L’incontro precedente, in Norvegia, si era svolto nelle classiche cabin di legno, in mezzo alla neve. Suggestivo, sì, ma un incubo per chi veniva da climi più miti: Joen, Noël, Christophe e Antonio combattevano più con il freddo che con le slide dei progetti. In Norvegia il cambio era proibitivo, così finivo per comprare io in Italia i Nokia Communicator 9210 per tutti — quei telefoni solidi, d’alluminio, con tastiera completa e schermo a colori. Veri precursori del lavoro mobile.

Quando ci ritrovammo ad Amsterdam, pochi mesi dopo, da Milano partii con il sole. All’arrivo trovai una città imbiancata e sferzata da un vento tagliente. Il nostro ufficio era alla prima fermata da Schiphol, appena fuori città: all’uscita della metro, la mattina, mi accoglieva una marea di biciclette, un fiume silenzioso che scorreva ordinato verso gli uffici, incurante del gelo e della neve sottile. Li ammiravo — giacche scure, guanti, cartelle sulle spalle — una sinfonia di ruote che giravano in perfetta armonia.
Era un’altra cultura: concreta, disciplinata, eppure lieve.

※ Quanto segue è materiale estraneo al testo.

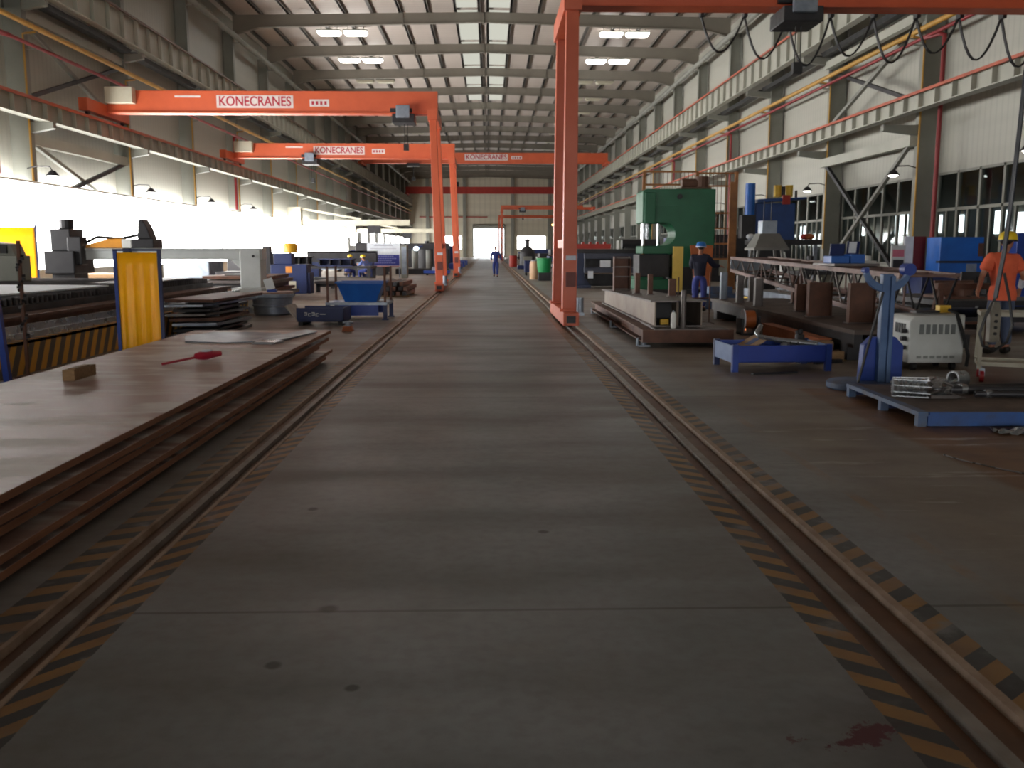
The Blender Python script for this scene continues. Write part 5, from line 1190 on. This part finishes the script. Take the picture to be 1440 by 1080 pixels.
t = thing('shiny_sleeve', 'bundle of shiny ribbed metal sleeves at the front of the blue pallet', 'scrap metal', (4.2, 9.05, .13), -.25)
m = MB(); prof = []
for k in range(14): prof += [(.085+.014*(k % 2), k*.024)]
m.lathe(prof+[(.0, .32)], n=20); s_ = m.build('sleeve', BRST, t); s_.rotation_euler = (0, PI/2, 0); s_.location = (-.16, 0, .1)
m = MB()
for k in range(9): a = k*.7; m.bar((-.16, .095*cos(a), .1+.095*sin(a)), (.18, .1*cos(a+.15), .1+.1*sin(a+.15)), .02, .006)
m.build('strips', BRST, t)
t = thing('scrap_tangle', 'tangle of shiny bent metal offcuts next to the ribbed sleeves', 'scrap metal', (4.52, 9.1, .13))
rnd = random.Random(21)
for k in range(16):
    m = MB(); x, y, z = rnd.uniform(-.15, .15), rnd.uniform(-.16, .16), rnd.uniform(.02, .16)
    m.box((x, y, z), (rnd.uniform(.1, .22), rnd.uniform(.04, .08), .012), (rnd.uniform(-.5, .5), rnd.uniform(-.5, .5), rnd.uniform(0, 3))); m.build('offcut', BRST if k % 3 else MILL, t)
m = MB(); m.b2((-.14, -.14, 0), (.14, .14, .03)); m.build('offcut', MILL, t)
for k, (p0, p1, r) in enumerate((((4.72, 9.25, .175), (6.0, 9.15, .175), .042), ((4.8, 9.45, .165), (6.1, 9.6, .165), .03), ((4.85, 9.02, .165), (6.1, 8.9, .165), .03))):
    t = thing('steel_tube', ['thickest dark tube lying along the blue pallet', 'thin dark tube at the back of the blue pallet', 'thin dark tube nearest the front of the blue pallet'][k], 'tube', (0, 0, 0), 0, 'tubes on the blue pallet')
    m = MB(); m.tube(p0, p1, r, n=16, hollow=r*.3); m.build('tube', pm('dark_tube', srgb(86, 86, 90), srgb(60, 60, 64), 3, .35, .6), t, smooth=True)
    m = MB(); q = .04 if k == 0 else .03; x = p0[0]+.1; m.tube((x, p0[1]+.0, p0[2]), (x+.06, p0[1], p0[2]), r+.012, n=16); m.build('collar', BRST, t)
t = thing('steel_ring', 'shiny short metal ring standing behind the tangle on the pallet', 'ring', (4.95, 9.72, .13)); m = MB(); m.tube((0, -.05, .09), (.14, .0, .09), .09, n=20, hollow=.02); m.build('ring', BRST, t, smooth=True); m = MB(); m.box((.07, -.02, .012), (.1, .1, .024)); m.build('stop', MILL, t)
t = thing('foil_scrap', 'crumpled silvery foil scrap on the floor in front of the blue pallet', 'scrap metal', (4.62, 7.85, 0))
m = MB(); rnd = random.Random(4); n = 8; v = []; f = []
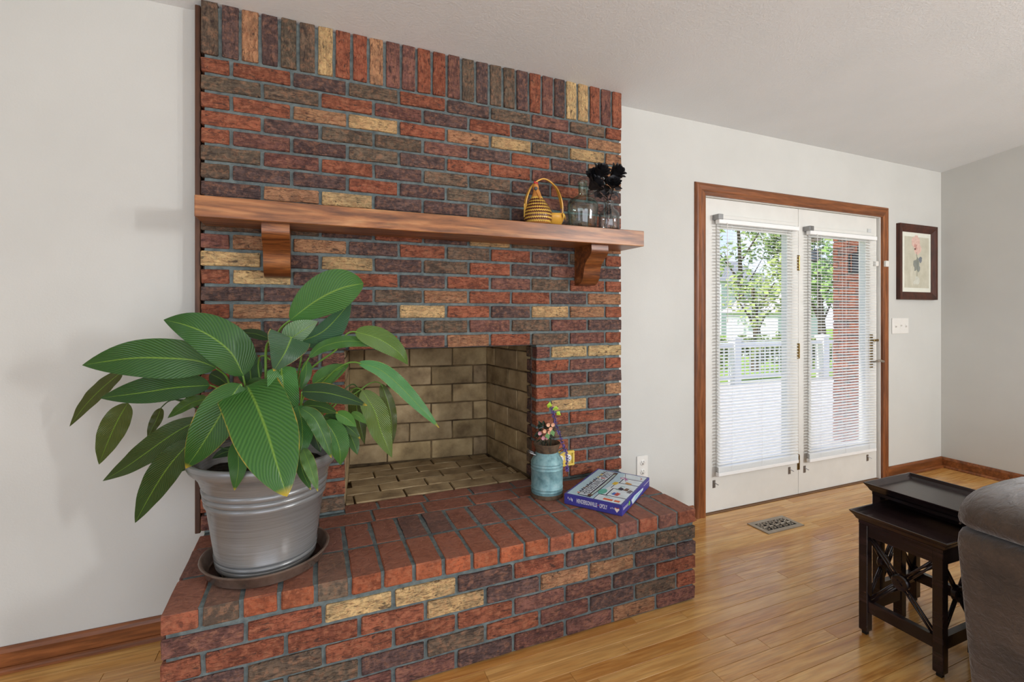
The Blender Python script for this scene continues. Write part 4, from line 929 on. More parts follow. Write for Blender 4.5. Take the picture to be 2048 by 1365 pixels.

Amsterdam sembrava galleggiare tra cielo e acqua, con i canali che riflettevano le luci dei tram e le finestre dei caffè. Il freddo non bastava a fermare la città.
La sera, dopo le riunioni, ci spostavamo in battello da un ristorante all’altro. E, come se il destino volesse mettere alla prova il nostro spirito latino, le finestre erano aperte — “per ammirare meglio il panorama”, dissero. Noi, infreddoliti, cercavamo solo di scaldarci. Io, dopo pochi giorni, rimasi completamente senza voce. Ironico per chi di comunicazione viveva.

In quei mesi firmammo i nostri primi contratti importanti: IKEA, una grande catena di dispositivi commerciali, e Wanadoo in Francia, uno dei pionieri dell’Internet europeo.
Chi forniva connessioni aveva un nuovo problema: dove mettere milioni di caselle email. Noi offrivamo la soluzione, in white label: infrastrutture pronte, scalabili, rivendute con il marchio del provider.
Nel Nord Europa, però, la posta elettronica non bastava. Lì contavano ancora Telex e X.400, protocolli rigidi ma considerati “ufficiali”. Li gestivamo con gateway dedicati, residui di un mondo che stava scomparendo ma che ancora dava autorevolezza alle comunicazioni aziendali.

Fu un periodo sospeso, come la musica di quegli anni:
nelle radio passavano Can’t Get You Out of My Head di Kylie Minogue, Drops of Jupiter dei Train, Elevation degli U2, Clocks dei Coldplay, Digital Love dei Daft Punk e Sing dei Travis. Brani che univano elettronica e malinconia, come il tempo che stavamo vivendo: a cavallo tra l’analogico e il digitale, tra la voce e il silenzio.

I Paesi Bassi avevano un modo tutto loro di interpretare la modernità.
Un paese piatto, ordinato, attraversato da canali, dove ogni cosa sembrava studiata per convivere con l’acqua. Una nazione tollerante e pragmatica, capace di accogliere innovazione senza rinnegare tradizione. E noi, in quell’ufficio vicino a Schiphol, sentivamo di far parte dello stesso equilibrio sottile: tra il vecchio mondo delle comunicazioni istituzionali e quello nuovo che stava nascendo.

E proprio lì, mentre il vento gelido entrava dalle finestre del battello e le biciclette scorrevano silenziose ogni mattina, diventava chiaro che qualcosa stava cambiando per sempre.
La telefonia stava smettendo di essere solo voce: con l’aumentare della velocità — GPRS, EDGE, poi 3G — il telefono diventava il contenitore di applicazioni, dati, musica, immagini e messaggi.
Era l’alba di una nuova era.
E forse, quel mio silenzio ad Amsterdam, fu il preludio al frastuono digitale che stava per arrivare.